E. Cancès has pursued his long-term collaboration with Y. Maday (Sorbonne Université) on the numerical analysis of linear and nonlinear eigenvalue problems. Together with G. Dusson (Warwick, United Kingdom), B. Stamm (Aachen, Germany), and M. Vohralík (Inria SERENA), they have designed a posteriori error estimates for conforming numerical approximations of the Laplace eigenvalue problem with homogeneous Dirichlet boundary conditions. In [38], they prove a priori error estimates for the perturbation-based post-processing of the plane-wave approximation of Schrödinger equations introduced and tested numerically in previous works. They consider a Schrödinger operator $H=-\frac{1}{2}\Delta +V$ on $L^2\left(\Omega \right)$, where $\Omega$ is a cubic box with periodic boundary conditions. The quantities of interest are, on the one hand, the ground-state energy defined as the sum of the lowest $N$ eigenvalues of $H$ , and, on the other hand, the ground-state density matrix, that is the spectral projector on the vector space spanned by the associated eigenvectors. Such a problem is central in first-principle molecular simulation, since it corresponds to the so-called linear subproblem in Kohn-Sham density functional theory (DFT). Interpreting the exact eigenpairs of H as perturbations of the numerical eigenpairs obtained by a variational approximation in a plane-wave (i.e. Fourier) basis, they compute first-order corrections for the eigenfunctions, which are turned into corrections on the ground-state density matrix. This allows them to increase the accuracy of both the ground-state energy and the ground-state density matrix at a low computational extra-cost. Indeed, the computation of the corrections only requires the computation of the residual of the solution in a larger plane-wave basis and $2N$ Fast Fourier Transforms.

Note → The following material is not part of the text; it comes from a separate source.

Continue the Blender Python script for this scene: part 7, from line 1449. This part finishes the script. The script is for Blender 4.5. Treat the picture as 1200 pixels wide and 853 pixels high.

Implicit solvation models aim at computing the properties of a molecule in solution (most chemical reactions take place in the liquid phase) by replacing all the solvent molecules but the few ones strongly interacting with the solute, by an effective continuous medium accounting for long-range electrostatics. E. Cancès, Y. Maday (Sorbonne Université), and B. Stamm (Aachen, Germany) have introduced a few years ago a very efficient domain decomposition method for the simulation of large molecules in the framework of the so-called COSMO implicit solvation models. In collaboration with F. Lipparini and B. Mennucci (Chemistry, Pisa, Italy) and J.-P. Piquemal (Sorbonne Université), they have implemented this algorithm in widely used computational software products (Gaussian and Tinker). Together with L. Lagardère (Sorbonne Université) and G. Scalmani (Gaussian Inc., USA), they illustrate in [29] the domain decomposition COSMO (ddCOSMO) implementation and how to couple it with an existing classical or quantum mechanical (QM) codes. They review in detail what input needs to be provided to ddCOSMO and how to assemble it, describe how the ddCOSMO equations are solved and how to process the results in order to assemble the required quantities, such as Fock matrix contributions for the QM case, or forces for the classical one. Throughout the paper, they make explicit references to the ddCOSMO module, which is an open source, Fortran 90 implementation of ddCOSMO that can be downloaded and distributed under the LGPL license.

E. Cancès, V. Ehrlacher and A. Levitt, together with D. Gontier (Dauphine) and D. Lombardi (Inria REO), have studied the convergence of properties of periodic systems as the size of the computing domain is increased. This convergence is known to be difficult in the case of metals. They have characterized in [39] the speed of convergence for a number of schemes in the metallic case, and have studied the properties of a widely used numerical method that adds an artificial electronic temperature.

A. Levitt has continued his study of Wannier functions in periodic systems. With A. Damle (Cornell, USA) and L. Lin (Berkeley, USA), they have proposed an efficient numerical method for the computation of maximally-localized Wannier functions in metals, and have showed on the example of the free electron gas that they are not in general exponentially localized [42]. With D. Gontier (Dauphine) and S. Siraj-Dine, they proposed a new method for the computation of Wannier functions which applies to any insulator, and in particular to the difficult case of topological insulators [45].